Hartford Financial Services Group Inc (HIG): Is This a Good Time to Buy This Financial Stock?

Hartford Financial Services Group Inc (NYSE:HIG) is a leading insurance and financial services company. It operates in four major segments – consumer markets, commercial markets, wealth management, and runoff operations. Hartford Financial Services Group Inc (NYSE:HIG) is a provider of investment products and life, property, and casualty (P&C) business to both individuals and businesses in the U.S.

It is the eleventh largest P&C insurer in the U.S. with a market share of 2%. Recently, it concluded the divestiture of its life insurance and retirement solutions business, so that it can focus more on the P&C business. Hartford Financial Services Group Inc (NYSE:HIG) has some key strengths, but is this a good time to buy the stock? Let’s discuss.

Hartford logoStock performance up 33% year-on-year

Hartford has performed exceptionally well over the past one year. The shares are up more than 33%, in spite of the company incurring significant losses due to Hurricane Sandy. Last week itself, the shares hit a new high of $26.72. Currently, it is trading at around $27.

The price to equity (P/E) ratio of Hartford is 39, above the S&P 500 P/E of 18. The stock is trading at half of its book value, which is in stark contrast to the insurance companies before the financial crisis, when they were trading at 4 to 5 times their book value. 2012 earnings of the company stood at $1.4 billion.

Some concerns for Hartford

One major worry for Hartford Financial Services Group Inc (NYSE:HIG) is that it has been losing market share in its automobile and homeowners’ line of insurance, which declined from 1.57% in 2011 to 1.40% in 2012. Total policies have also fallen from 2.23 million in 2010 to 2.01 million in 2012. However, the company has devised a solution to fight this problem by expanding its portfolio.

This has been achieved through an affinity agreement with the American Association of Retired Persons (AARP), whose aim is to market homeowners and automobile insurance directly to 37 million members enrolled in AARP through January 1, 2020. Another concern is that Hartford has a high beta of 2.08, which means that it is quite sensitive to the market index.

Competitors

American International Group Inc (NYSE:AIG) has a market cap of $58 billion compared to Hartford’s $12 billion. It has a ROE of 6% and a 10-year growth rate of 10%, which is comparable to Hartford. If we recall the financial crisis of 2008, AIG took a staggering $182 billion from the Fed as a bailout package while Hartford took just $3 billion. Hartford Financial Services Group Inc (NYSE:HIG) also was able to repay the bailout faster than AIG, which shows that it has been always in good shape than other insurance and financial services companies.

Berkshire Hathaway Inc. (NYSE:BRK.A) is an American multinational conglomerate holding company owned and operated by Warren Buffett.
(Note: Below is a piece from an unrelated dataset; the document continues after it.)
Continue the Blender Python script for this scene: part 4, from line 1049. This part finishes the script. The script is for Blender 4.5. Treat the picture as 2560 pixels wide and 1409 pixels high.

The stock has been steadily climbing since last year. The insurance premiums earned during 2012 had increased 9% from 2011. Unlike AIG, it has a diverse portfolio consisting of life insurance, P&C, and mutual funds. The company enjoys high growth in all its business and its P/E ratio of 17 validates the same.

Recent updates

Hartford Financial Services Group Inc (NYSE:HIG) is targeting a ROE of 7%-8% in 2013 and through its greater risk management capabilities, the company has a much improved risk portfolio. The debt to total capitalization, which measures the amount of leverage in the balance sheet, has reduced to a considerable extent for Hartford.

The company has been strategizing on being an organization that has reduced sensitivity to capital markets and increased financial flexibility. The mutual funds business is being built more strongly in alignment with this strategy due to its competitive market position. Along with the mutual funds, the P&C business has a huge potential in generating future growth.

The takeaway

The financial sector has gained a bit of momentum of late. Some of the reasons behind it are the improvement in the housing market and the prospect of dividend increases and buybacks in 2013. Altogether, the trends in the financial sector are about to change after the 2008 crisis.

As a wealth management and insurance company, Hartford Financial Services Group Inc (NYSE:HIG) will surely benefit from this reversal trend. Its strengths are visible in multiple areas like solid stock performance, robust revenue growth, and a healthy financial position with reasonable debt levels.

Capitalizing on the agreement with AARP is the best way forward in my opinion, since the company has to focus primarily on its P&C business from now on for a significant portion of its income. To conclude, Hartford looks like a stock worth buying.